The only things that come to mind are anonymity and performance on very old hardware.
Fedora has a kernel parameter that makes it run in RAM. You just need to add rd.live.ram=1
to the kernel line in GRUB.
There are three solutions to this problem :
- Ditch Linux Mint and go distrohopping (though not recommended)
- Install Fedora in a VM then through it, install fedora persistent on a usb stick (easiest, but I don't know if fedora supports HDR)
- Put archlinux live on a usb then reformat the usb and install a bootable arch distribution on it. (Hardest, but most functional)

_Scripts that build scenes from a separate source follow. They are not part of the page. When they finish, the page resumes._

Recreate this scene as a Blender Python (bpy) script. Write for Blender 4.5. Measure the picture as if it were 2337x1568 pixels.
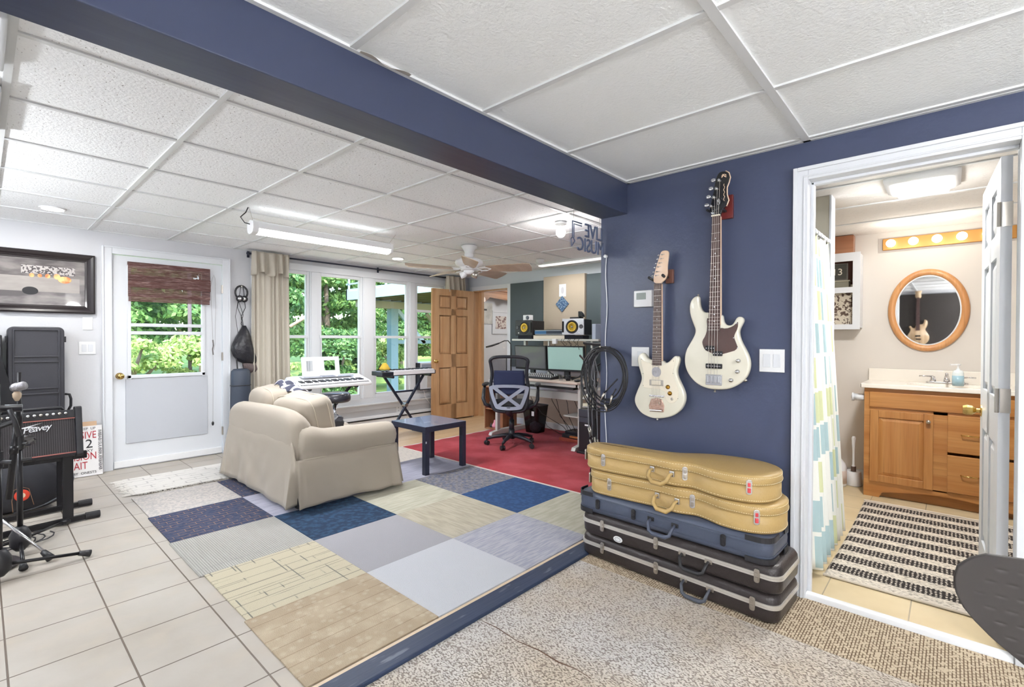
import bpy, math, random
import numpy as np
from mathutils import Vector, Matrix
for _o in list(bpy.data.objects): bpy.data.objects.remove(_o)
SC = bpy.context.scene
COL = SC.collection
PI = math.pi

# ------------------------------------------------------------ camera
cam = bpy.data.cameras.new('camera'); CAM = bpy.data.objects.new('camera', cam); COL.objects.link(CAM)
yaw, pitch, roll = 0.7375980320365657, -0.009769300768071159, -0.003086876683118984
fv = Vector((math.cos(pitch)*math.cos(yaw), math.cos(pitch)*math.sin(yaw), math.sin(pitch)))
rv = Vector((math.sin(yaw), -math.cos(yaw), 0)); dv = fv.cross(rv)
r2 = math.cos(roll)*rv + math.sin(roll)*dv; d2 = -math.sin(roll)*rv + math.cos(roll)*dv
mw = Matrix((( r2.x, -d2.x, -fv.x, 0), (r2.y, -d2.y, -fv.y, 0), (r2.z, -d2.z, -fv.z, 1.262), (0, 0, 0, 1)))
CAM.matrix_world = mw
cam.sensor_width = 36; cam.lens = 1105.7288775904956/2337*36; cam.clip_start = 0.02; cam.clip_end = 200
SC.camera = CAM
# ------------------------------------------------------------ world, sun, exposure
SC.view_settings.view_transform = 'Standard'; SC.view_settings.look = 'None'
SC.view_settings.exposure = 1.12; SC.view_settings.gamma = 1
SC.view_settings.use_curve_mapping = False
W = bpy.data.worlds.new('world'); SC.world = W; W.use_nodes = True
bg = W.node_tree.nodes['Background']
sky = W.node_tree.nodes.new('ShaderNodeTexSky'); sky.sky_type = 'NISHITA'; sky.sun_disc = False
sky.sun_elevation = math.radians(48); sky.sun_rotation = math.radians(200); sky.air_density = 1; sky.dust_density = 1.5
W.node_tree.links.new(sky.outputs[0], bg.inputs[0]); bg.inputs[1].default_value = 0.85
sun = bpy.data.lights.new('sun', 'SUN'); SUN = bpy.data.objects.new('sun', sun); COL.objects.link(SUN)
sun.energy = 3.0; sun.angle = math.radians(1); sun.color = (1, .95, .86)
SUN.rotation_euler = Vector((0.35, 0.62, -1.0)).to_track_quat('-Z', 'Y').to_euler()
L_CEIL, L_NEAR, L_BATH = .85, 1.15, .31     # dimmers: ceiling lamps, added off-frame fill lamps, bath lamps

# ------------------------------------------------------------ materials
def lin(c):
    return tuple(((v/255)/12.92 if v/255 <= .04045 else ((v/255+.055)/1.055)**2.4) for v in c)
MATS = {}
def mat(name, rgb=(200, 200, 200), rough=.5, metal=0, emit=None, bump=None, var=None, spec=None, coat=0, trans=0, ior=1.45, alpha=1, sheen=0):
    """plain principled; bump=(scale, distance[, stretch xyz]); var=(scale, rgb2, lo, hi[, stretch])"""
    m = bpy.data.materials.new(name); m.use_nodes = True; MATS[name] = m
    nt = m.node_tree; b = nt.nodes['Principled BSDF']
    b.inputs['Base Color'].default_value = (*lin(rgb), 1); b.inputs['Roughness'].default_value = rough
    b.inputs['Metallic'].default_value = metal; b.inputs['Coat Weight'].default_value = coat
    b.inputs['Transmission Weight'].default_value = trans; b.inputs['IOR'].default_value = ior
    b.inputs['Alpha'].default_value = alpha; b.inputs['Sheen Weight'].default_value = sheen
    if spec is not None: b.inputs['Specular IOR Level'].default_value = spec
    if emit: b.inputs['Emission Color'].default_value = (*lin(emit[0]), 1); b.inputs['Emission Strength'].default_value = emit[1]
    if bump or var:
        tc = nt.nodes.new('ShaderNodeTexCoord')
    if bump:
        mp = nt.nodes.new('ShaderNodeMapping'); nt.links.new(tc.outputs['Object'], mp.inputs[0])
        if len(bump) > 2: mp.inputs['Scale'].default_value = bump[2]
        n = nt.nodes.new('ShaderNodeTexNoise'); n.inputs['Scale'].default_value = bump[0]; n.inputs['Detail'].default_value = 3
        nt.links.new(mp.outputs[0], n.inputs['Vector'])
        bp = nt.nodes.new('ShaderNodeBump'); bp.inputs['Distance'].default_value = bump[1]; bp.inputs['Strength'].default_value = 1
        nt.links.new(n.outputs[0], bp.inputs['Height']); nt.links.new(bp.outputs[0], b.inputs['Normal'])
    if var:
        mp = nt.nodes.new('ShaderNodeMapping'); nt.links.new(tc.outputs['Object'], mp.inputs[0])
        if len(var) > 4: mp.inputs['Scale'].default_value = var[4]
        n = nt.nodes.new('ShaderNodeTexNoise'); n.inputs['Scale'].default_value = var[0]; n.inputs['Detail'].default_value = 4
        nt.links.new(mp.outputs[0], n.inputs['Vector'])
        r = nt.nodes.new('ShaderNodeValToRGB'); r.color_ramp.elements[0].position = var[2]; r.color_ramp.elements[1].position = var[3]
        r.color_ramp.elements[0].color = (*lin(rgb), 1); r.color_ramp.elements[1].color = (*lin(var[1]), 1)
        nt.links.new(n.outputs[0], r.inputs[0]); nt.links.new(r.outputs[0], b.inputs['Base Color'])
    return m
def nodes_of(m):
    return m.node_tree, m.node_tree.nodes['Principled BSDF']
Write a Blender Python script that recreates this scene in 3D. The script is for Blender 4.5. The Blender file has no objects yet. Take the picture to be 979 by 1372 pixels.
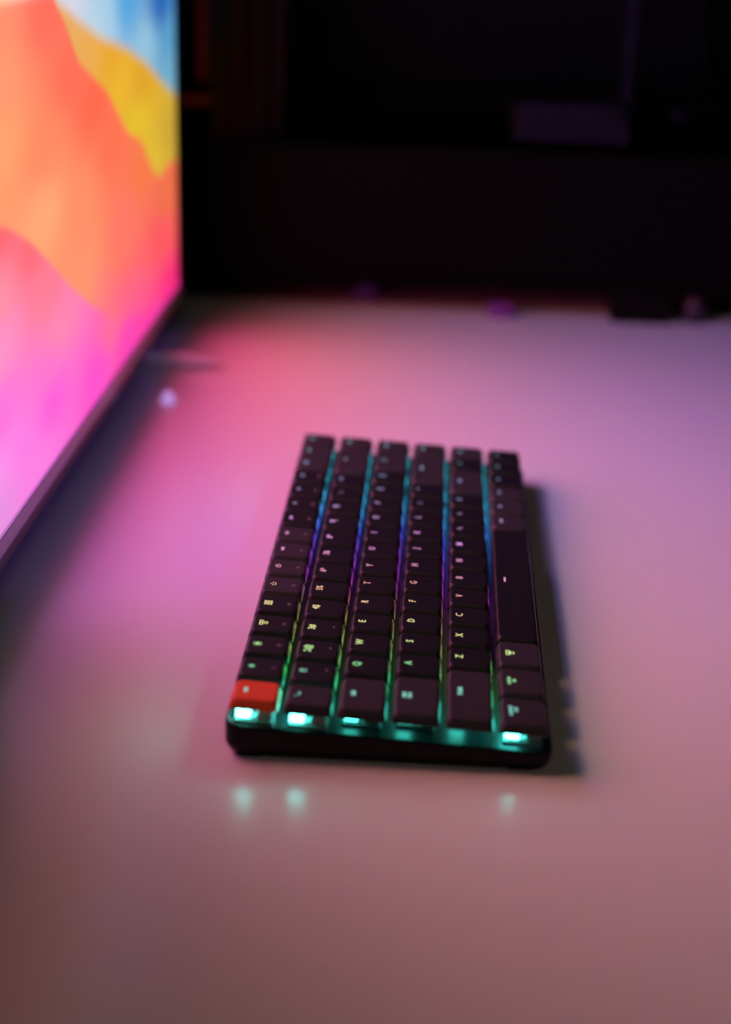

Install KDE on Mint and select it at login
Since Mint 22 is based on Ubuntu 24.04, I'm pretty sure it only has access to KDE 5.7 in apt, not 6, so I still won't be able to use HDR.
I was immediately thinking about Suse Studio, but that service has radically changed since I last used it back in 2009/2010
Could you use Kodi?
I am not sure if your usecase can be fulfilled with dristrobox
, it may be worth to try
What you could do is set up a chroot jail and use debootstrap to create a bootstrap system. Then put the sources.list for Debian Sid and run apt install kde-plasma-desktop
Mount /proc and /dev in the chroot jail.
Then go to a text terminal (alt-f3) and stop your login manager service.
Chroot into your debian sid chroot and start the x server with start (I think)
These steps might not work but it's kind of a roadmap of how i would do it.